Бренда похлопала дочь по ноге. «Я знаю, что у нее низкая самооценка, но не понимаю, как ей помочь. Ну что еще я могу сделать?»
Я попросила Джессику выйти из кабинета. Для человека, который явно показывал отвращение к беседе, сделала она это до крайности неохотно. В течение следующих тридцати минут Бренда рассказывала мне историю жизни Джессики. А потом Джессика постучалась в дверь: «Мне плохо. Я хочу домой».
Я протянула Джессике свою визитную карточку: «Во вторник встретимся с тобой наедине».

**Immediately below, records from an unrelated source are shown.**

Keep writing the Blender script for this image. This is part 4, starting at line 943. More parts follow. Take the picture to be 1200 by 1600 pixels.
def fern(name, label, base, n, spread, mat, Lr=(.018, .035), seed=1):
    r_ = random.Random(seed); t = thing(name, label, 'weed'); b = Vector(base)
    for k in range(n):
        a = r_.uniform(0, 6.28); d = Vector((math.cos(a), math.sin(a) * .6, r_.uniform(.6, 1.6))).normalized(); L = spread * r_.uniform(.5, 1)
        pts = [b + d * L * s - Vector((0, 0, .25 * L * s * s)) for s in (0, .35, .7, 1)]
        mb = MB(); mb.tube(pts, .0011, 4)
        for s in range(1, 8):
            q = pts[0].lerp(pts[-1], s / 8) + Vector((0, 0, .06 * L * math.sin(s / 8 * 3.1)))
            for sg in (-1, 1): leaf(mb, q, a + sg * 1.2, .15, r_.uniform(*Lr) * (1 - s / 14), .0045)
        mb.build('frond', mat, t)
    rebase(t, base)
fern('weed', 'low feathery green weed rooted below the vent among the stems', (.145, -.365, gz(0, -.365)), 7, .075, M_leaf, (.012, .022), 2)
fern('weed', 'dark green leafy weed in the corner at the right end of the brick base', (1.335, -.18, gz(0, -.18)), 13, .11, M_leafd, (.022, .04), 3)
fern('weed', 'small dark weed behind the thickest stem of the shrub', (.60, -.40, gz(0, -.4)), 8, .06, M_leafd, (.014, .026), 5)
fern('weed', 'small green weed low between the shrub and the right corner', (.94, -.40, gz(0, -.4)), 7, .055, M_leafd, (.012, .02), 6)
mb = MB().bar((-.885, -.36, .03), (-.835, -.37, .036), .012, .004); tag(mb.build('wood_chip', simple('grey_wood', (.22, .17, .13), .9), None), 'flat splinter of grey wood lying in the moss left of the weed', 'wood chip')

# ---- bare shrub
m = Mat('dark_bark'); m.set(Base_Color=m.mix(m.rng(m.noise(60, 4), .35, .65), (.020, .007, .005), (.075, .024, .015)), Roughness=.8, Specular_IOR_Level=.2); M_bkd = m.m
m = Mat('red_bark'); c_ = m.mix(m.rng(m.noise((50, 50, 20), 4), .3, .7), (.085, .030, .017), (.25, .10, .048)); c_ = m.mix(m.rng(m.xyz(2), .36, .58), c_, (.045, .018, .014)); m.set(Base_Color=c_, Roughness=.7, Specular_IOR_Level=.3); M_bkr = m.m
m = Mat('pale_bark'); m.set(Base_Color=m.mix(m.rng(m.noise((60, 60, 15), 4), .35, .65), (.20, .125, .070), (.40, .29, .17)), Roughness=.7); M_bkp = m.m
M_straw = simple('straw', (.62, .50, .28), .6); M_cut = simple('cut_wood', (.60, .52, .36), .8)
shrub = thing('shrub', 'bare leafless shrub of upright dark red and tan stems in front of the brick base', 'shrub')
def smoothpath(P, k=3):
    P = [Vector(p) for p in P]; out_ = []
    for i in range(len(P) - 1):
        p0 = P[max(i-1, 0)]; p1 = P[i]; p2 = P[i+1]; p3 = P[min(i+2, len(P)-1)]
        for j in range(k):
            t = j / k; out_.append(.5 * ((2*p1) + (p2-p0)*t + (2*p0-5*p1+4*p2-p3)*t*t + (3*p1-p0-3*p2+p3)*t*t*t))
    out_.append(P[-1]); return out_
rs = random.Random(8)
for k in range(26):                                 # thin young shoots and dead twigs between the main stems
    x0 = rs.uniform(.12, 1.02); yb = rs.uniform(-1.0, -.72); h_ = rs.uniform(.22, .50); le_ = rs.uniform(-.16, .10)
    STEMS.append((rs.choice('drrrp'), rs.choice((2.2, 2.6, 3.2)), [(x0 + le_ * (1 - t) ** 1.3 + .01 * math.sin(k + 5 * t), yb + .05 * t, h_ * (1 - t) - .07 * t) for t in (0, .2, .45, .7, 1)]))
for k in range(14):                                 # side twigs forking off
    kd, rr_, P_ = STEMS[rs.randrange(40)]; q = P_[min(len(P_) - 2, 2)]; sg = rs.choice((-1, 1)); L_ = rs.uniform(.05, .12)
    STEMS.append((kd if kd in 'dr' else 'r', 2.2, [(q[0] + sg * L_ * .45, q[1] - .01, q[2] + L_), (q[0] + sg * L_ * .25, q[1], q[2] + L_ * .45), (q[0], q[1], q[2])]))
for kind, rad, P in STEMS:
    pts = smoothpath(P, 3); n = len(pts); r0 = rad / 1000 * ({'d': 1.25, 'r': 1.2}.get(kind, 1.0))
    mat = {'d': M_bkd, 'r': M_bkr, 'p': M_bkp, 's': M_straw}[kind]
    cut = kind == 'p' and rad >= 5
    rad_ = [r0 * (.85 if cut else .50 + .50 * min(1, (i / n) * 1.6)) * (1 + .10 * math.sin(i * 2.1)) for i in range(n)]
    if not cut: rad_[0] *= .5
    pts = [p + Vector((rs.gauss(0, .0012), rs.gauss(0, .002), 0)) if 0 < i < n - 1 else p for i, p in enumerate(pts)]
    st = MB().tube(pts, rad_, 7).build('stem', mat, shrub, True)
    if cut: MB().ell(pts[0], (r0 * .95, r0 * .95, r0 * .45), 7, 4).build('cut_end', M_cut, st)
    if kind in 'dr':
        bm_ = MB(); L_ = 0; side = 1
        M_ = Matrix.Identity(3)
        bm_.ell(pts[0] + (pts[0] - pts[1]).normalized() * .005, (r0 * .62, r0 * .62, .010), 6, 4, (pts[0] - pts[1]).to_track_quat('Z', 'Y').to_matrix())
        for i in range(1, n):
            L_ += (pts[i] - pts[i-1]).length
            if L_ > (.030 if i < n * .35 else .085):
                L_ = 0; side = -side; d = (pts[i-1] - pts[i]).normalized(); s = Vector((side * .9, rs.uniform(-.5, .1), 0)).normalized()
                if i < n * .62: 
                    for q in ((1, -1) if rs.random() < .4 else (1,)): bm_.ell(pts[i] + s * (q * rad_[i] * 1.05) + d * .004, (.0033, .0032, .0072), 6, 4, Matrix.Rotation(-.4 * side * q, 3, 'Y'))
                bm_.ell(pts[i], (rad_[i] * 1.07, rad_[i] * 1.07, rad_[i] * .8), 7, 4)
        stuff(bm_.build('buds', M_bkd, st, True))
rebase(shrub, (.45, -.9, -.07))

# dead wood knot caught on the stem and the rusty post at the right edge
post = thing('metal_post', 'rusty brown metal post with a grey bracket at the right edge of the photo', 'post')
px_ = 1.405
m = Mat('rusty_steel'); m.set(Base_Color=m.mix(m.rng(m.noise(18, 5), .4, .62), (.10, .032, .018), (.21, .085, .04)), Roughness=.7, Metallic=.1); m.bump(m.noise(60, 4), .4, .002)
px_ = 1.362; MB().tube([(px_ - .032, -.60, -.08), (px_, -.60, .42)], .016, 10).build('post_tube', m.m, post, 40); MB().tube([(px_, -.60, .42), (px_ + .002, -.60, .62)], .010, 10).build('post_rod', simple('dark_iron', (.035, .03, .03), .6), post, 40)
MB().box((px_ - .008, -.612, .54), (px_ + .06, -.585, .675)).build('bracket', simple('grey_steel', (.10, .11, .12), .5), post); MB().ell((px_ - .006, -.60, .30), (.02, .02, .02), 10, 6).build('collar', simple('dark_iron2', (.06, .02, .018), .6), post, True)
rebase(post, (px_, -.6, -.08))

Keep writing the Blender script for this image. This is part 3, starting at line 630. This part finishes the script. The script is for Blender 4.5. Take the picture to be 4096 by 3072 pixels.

Я была рада, что эта пара пришла ко мне на консультацию. Бренда (возможно, потому что была социальным работником) не хотела выносить суждений о дочери. И она так боялась отвергнуть Джессику, что не хотела держать себя с ней строго. Она путала родительский долг с насилием и настолько старалась быть хорошей по отношению к дочери, что лишала Джессику возможности повзрослеть. Своим стремлением понимать Джессику Бренда могла превратить ее в малолетнюю правонарушительницу.
Во вторник Джессика, в черных джинсах и черной водолазке, пришла ко мне. Молча села на диван в ожидании, когда я заговорю. Я старалась преодолеть пессимизм по поводу того, что будет происходить в течение ближайшего часа. И уже после нескольких первых минут разговора я чувствовала себя так, словно волокла корабль по пустынным пескам.
«Как ты себя чувствуешь здесь?»
«Нормально».
«Правда нормально?»
«Мне это все не надо, но по телевизору утром все равно ничего интересного не показывают».
«В чем ты не похожа на свою маму?»
Джессика удивленно изогнула одну черную бровь: «Это вы о чем?»